_Given data_
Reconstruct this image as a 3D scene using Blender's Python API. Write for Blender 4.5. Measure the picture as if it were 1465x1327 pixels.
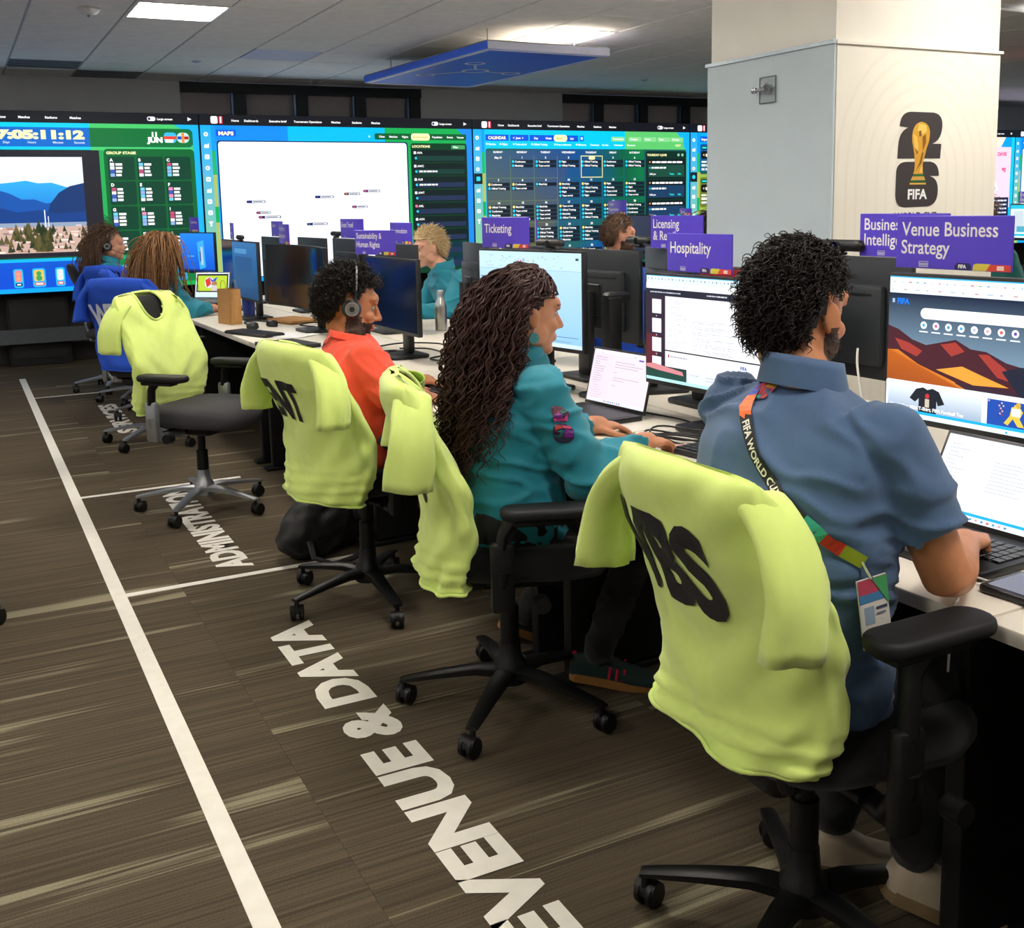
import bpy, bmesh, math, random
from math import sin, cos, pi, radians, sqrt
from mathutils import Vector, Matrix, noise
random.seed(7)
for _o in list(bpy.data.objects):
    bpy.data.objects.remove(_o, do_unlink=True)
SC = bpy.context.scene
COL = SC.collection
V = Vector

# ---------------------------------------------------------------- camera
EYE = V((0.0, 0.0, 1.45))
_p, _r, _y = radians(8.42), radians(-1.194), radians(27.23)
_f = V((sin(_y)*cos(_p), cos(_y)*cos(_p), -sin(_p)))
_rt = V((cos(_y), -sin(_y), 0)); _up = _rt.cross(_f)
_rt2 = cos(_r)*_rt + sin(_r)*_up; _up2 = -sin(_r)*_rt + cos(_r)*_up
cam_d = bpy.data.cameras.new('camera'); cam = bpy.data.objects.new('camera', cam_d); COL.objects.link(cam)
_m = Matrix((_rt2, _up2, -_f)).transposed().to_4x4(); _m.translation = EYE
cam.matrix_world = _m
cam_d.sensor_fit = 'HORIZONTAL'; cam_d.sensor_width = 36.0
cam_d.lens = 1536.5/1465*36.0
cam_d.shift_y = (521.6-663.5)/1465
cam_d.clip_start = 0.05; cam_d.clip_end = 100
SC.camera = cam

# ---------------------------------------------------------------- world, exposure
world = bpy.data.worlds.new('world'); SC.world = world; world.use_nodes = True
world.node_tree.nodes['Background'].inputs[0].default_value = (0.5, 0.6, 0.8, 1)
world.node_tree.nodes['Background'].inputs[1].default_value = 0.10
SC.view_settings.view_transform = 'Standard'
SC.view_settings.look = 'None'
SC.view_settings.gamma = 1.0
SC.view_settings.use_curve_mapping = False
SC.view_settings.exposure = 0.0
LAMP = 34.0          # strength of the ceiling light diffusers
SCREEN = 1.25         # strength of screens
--
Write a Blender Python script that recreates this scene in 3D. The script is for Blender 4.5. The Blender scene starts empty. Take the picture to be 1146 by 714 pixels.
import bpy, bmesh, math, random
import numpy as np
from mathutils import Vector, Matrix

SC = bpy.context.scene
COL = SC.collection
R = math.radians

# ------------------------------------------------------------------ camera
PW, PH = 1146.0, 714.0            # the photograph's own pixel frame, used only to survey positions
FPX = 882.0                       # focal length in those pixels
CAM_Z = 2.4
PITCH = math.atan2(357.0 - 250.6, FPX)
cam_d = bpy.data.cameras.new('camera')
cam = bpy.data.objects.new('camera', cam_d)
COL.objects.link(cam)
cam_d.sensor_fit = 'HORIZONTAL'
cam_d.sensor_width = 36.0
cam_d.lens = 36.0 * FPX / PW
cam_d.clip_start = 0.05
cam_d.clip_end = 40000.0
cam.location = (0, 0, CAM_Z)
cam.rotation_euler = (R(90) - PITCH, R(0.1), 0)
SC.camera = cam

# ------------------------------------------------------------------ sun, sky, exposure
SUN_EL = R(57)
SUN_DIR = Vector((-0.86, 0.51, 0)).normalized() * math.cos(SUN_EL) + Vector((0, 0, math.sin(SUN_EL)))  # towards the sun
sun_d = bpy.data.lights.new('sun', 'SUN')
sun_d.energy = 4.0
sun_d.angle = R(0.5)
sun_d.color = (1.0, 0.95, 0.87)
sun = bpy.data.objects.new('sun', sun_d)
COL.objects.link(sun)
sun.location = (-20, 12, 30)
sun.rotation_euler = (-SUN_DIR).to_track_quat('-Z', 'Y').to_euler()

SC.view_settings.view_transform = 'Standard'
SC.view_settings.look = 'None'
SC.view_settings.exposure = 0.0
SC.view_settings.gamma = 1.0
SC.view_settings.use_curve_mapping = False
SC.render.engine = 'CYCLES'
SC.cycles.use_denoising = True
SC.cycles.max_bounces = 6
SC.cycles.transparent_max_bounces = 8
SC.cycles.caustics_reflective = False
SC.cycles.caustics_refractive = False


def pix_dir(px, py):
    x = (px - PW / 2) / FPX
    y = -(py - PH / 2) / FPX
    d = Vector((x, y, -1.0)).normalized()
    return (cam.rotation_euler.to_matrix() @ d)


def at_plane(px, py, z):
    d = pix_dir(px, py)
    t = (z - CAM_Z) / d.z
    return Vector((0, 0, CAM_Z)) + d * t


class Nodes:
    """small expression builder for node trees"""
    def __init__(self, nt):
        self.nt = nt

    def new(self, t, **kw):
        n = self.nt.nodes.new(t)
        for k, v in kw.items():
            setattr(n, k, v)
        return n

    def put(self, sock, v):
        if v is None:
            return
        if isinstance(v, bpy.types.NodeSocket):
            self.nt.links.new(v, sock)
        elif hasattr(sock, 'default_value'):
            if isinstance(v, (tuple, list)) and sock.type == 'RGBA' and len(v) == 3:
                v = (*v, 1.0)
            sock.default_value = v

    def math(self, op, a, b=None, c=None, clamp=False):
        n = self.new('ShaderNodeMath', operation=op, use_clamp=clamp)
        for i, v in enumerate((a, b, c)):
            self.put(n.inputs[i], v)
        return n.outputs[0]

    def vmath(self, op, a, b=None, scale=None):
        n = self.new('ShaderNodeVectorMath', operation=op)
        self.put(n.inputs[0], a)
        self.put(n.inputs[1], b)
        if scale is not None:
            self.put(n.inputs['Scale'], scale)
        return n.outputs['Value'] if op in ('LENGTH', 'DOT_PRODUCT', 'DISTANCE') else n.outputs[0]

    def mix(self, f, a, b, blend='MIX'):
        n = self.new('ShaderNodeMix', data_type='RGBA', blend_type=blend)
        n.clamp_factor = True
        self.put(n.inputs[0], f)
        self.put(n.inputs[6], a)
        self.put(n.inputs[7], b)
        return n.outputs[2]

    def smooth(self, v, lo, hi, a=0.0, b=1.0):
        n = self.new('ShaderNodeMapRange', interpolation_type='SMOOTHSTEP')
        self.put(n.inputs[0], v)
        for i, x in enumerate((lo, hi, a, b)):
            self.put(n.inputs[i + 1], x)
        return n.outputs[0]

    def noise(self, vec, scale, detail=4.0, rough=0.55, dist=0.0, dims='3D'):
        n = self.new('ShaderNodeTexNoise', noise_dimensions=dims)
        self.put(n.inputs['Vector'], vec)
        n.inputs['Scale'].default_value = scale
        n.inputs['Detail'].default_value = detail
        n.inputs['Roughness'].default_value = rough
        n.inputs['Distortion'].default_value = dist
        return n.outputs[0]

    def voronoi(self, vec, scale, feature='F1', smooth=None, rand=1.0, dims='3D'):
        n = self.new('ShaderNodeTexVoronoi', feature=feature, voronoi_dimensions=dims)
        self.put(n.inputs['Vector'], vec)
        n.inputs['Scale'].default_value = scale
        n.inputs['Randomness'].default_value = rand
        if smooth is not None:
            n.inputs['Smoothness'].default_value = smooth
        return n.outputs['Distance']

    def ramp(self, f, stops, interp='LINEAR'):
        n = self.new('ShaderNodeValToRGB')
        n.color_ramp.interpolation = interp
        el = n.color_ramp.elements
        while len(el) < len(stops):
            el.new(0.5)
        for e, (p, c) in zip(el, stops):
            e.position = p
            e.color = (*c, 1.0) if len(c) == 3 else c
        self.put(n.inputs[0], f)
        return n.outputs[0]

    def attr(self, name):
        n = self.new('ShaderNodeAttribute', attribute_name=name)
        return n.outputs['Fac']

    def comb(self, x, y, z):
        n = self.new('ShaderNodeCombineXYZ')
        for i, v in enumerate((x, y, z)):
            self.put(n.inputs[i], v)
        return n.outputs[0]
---
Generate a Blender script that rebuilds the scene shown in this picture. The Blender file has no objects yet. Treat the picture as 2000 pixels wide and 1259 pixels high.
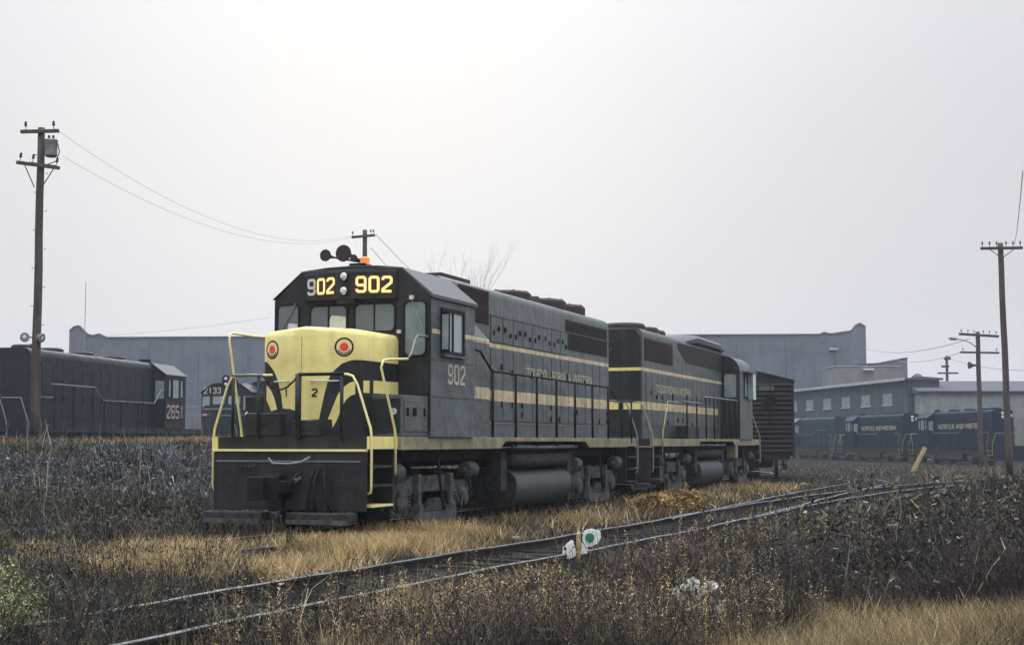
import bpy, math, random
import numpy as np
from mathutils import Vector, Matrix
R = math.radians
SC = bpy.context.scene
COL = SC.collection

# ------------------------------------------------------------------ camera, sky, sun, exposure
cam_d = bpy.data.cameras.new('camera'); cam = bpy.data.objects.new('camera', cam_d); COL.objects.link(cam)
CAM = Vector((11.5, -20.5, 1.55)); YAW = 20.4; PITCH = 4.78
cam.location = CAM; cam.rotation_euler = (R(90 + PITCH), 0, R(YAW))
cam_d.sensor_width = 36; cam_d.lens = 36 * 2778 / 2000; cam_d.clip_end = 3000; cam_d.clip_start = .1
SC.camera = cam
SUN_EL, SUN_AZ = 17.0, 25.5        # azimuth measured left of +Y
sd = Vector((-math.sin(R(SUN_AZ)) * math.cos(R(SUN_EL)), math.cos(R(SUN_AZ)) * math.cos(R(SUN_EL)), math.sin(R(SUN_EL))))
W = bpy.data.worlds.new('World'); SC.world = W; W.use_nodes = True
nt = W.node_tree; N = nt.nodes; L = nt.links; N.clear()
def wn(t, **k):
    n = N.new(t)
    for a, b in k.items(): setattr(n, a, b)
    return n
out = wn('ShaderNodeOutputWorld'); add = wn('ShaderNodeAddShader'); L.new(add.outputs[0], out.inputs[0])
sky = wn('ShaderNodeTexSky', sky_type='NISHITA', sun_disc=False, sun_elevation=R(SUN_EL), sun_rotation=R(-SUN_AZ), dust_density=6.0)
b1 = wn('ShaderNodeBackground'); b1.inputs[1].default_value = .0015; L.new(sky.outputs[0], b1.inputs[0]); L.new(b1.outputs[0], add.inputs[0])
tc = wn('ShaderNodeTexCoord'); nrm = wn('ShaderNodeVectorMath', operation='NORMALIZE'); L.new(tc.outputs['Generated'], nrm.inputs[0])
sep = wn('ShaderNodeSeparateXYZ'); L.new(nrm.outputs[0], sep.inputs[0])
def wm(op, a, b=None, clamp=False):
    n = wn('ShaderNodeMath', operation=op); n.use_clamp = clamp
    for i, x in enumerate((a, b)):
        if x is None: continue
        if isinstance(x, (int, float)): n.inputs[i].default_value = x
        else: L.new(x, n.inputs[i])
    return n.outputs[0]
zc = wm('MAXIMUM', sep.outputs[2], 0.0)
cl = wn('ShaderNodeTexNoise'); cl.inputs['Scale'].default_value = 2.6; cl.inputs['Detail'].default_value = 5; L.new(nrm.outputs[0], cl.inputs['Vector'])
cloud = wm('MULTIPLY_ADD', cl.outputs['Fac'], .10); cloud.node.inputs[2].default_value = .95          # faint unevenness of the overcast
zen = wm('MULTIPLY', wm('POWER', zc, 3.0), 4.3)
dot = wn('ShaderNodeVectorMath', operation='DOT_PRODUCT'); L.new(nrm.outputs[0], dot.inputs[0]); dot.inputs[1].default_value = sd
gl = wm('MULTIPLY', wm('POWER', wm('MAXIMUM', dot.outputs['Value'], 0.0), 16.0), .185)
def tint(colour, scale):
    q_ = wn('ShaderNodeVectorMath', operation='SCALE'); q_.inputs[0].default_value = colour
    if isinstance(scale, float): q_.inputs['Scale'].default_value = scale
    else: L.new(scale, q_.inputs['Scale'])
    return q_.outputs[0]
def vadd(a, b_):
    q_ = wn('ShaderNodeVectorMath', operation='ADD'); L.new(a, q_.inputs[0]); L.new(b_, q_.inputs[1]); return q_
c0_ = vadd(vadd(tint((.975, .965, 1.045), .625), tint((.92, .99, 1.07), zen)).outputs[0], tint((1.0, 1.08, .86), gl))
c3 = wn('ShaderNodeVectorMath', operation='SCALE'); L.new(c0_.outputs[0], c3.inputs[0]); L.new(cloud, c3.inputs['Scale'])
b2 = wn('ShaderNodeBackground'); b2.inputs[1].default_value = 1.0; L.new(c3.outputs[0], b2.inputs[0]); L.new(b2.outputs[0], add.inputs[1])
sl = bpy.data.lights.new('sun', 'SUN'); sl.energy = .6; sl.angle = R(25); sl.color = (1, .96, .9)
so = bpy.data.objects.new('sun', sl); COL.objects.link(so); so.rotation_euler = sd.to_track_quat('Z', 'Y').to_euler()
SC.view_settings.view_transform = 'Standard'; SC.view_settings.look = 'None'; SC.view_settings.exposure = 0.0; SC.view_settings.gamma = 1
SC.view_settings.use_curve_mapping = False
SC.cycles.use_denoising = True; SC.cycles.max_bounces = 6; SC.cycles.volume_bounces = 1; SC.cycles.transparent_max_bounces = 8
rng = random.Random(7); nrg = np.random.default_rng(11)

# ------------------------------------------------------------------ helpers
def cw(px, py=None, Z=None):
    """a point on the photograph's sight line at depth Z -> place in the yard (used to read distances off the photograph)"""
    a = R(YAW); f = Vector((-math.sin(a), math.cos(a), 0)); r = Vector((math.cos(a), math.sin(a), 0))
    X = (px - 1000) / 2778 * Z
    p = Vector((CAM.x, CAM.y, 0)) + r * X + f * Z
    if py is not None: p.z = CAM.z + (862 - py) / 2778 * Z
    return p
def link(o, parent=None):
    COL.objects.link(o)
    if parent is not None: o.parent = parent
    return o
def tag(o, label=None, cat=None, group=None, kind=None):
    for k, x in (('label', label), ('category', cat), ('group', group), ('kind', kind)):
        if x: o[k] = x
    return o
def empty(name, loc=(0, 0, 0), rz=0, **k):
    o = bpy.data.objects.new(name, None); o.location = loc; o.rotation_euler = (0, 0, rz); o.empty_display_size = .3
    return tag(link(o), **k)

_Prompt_
Copy nothing but the lines above that run from the one with "Reconstruct this image" to the one with "SCREEN = 1.25", ends included; pictures stay out.

_Output for this exercise_
Reconstruct this image as a 3D scene using Blender's Python API. Write for Blender 4.5. Measure the picture as if it were 1465x1327 pixels.
import bpy, bmesh, math, random
from math import sin, cos, pi, radians, sqrt
from mathutils import Vector, Matrix, noise
random.seed(7)
for _o in list(bpy.data.objects):
    bpy.data.objects.remove(_o, do_unlink=True)
SC = bpy.context.scene
COL = SC.collection
V = Vector

# ---------------------------------------------------------------- camera
EYE = V((0.0, 0.0, 1.45))
_p, _r, _y = radians(8.42), radians(-1.194), radians(27.23)
_f = V((sin(_y)*cos(_p), cos(_y)*cos(_p), -sin(_p)))
_rt = V((cos(_y), -sin(_y), 0)); _up = _rt.cross(_f)
_rt2 = cos(_r)*_rt + sin(_r)*_up; _up2 = -sin(_r)*_rt + cos(_r)*_up
cam_d = bpy.data.cameras.new('camera'); cam = bpy.data.objects.new('camera', cam_d); COL.objects.link(cam)
_m = Matrix((_rt2, _up2, -_f)).transposed().to_4x4(); _m.translation = EYE
cam.matrix_world = _m
cam_d.sensor_fit = 'HORIZONTAL'; cam_d.sensor_width = 36.0
cam_d.lens = 1536.5/1465*36.0
cam_d.shift_y = (521.6-663.5)/1465
cam_d.clip_start = 0.05; cam_d.clip_end = 100
SC.camera = cam

# ---------------------------------------------------------------- world, exposure
world = bpy.data.worlds.new('world'); SC.world = world; world.use_nodes = True
world.node_tree.nodes['Background'].inputs[0].default_value = (0.5, 0.6, 0.8, 1)
world.node_tree.nodes['Background'].inputs[1].default_value = 0.10
SC.view_settings.view_transform = 'Standard'
SC.view_settings.look = 'None'
SC.view_settings.gamma = 1.0
SC.view_settings.use_curve_mapping = False
SC.view_settings.exposure = 0.0
LAMP = 34.0          # strength of the ceiling light diffusers
SCREEN = 1.25         # strength of screens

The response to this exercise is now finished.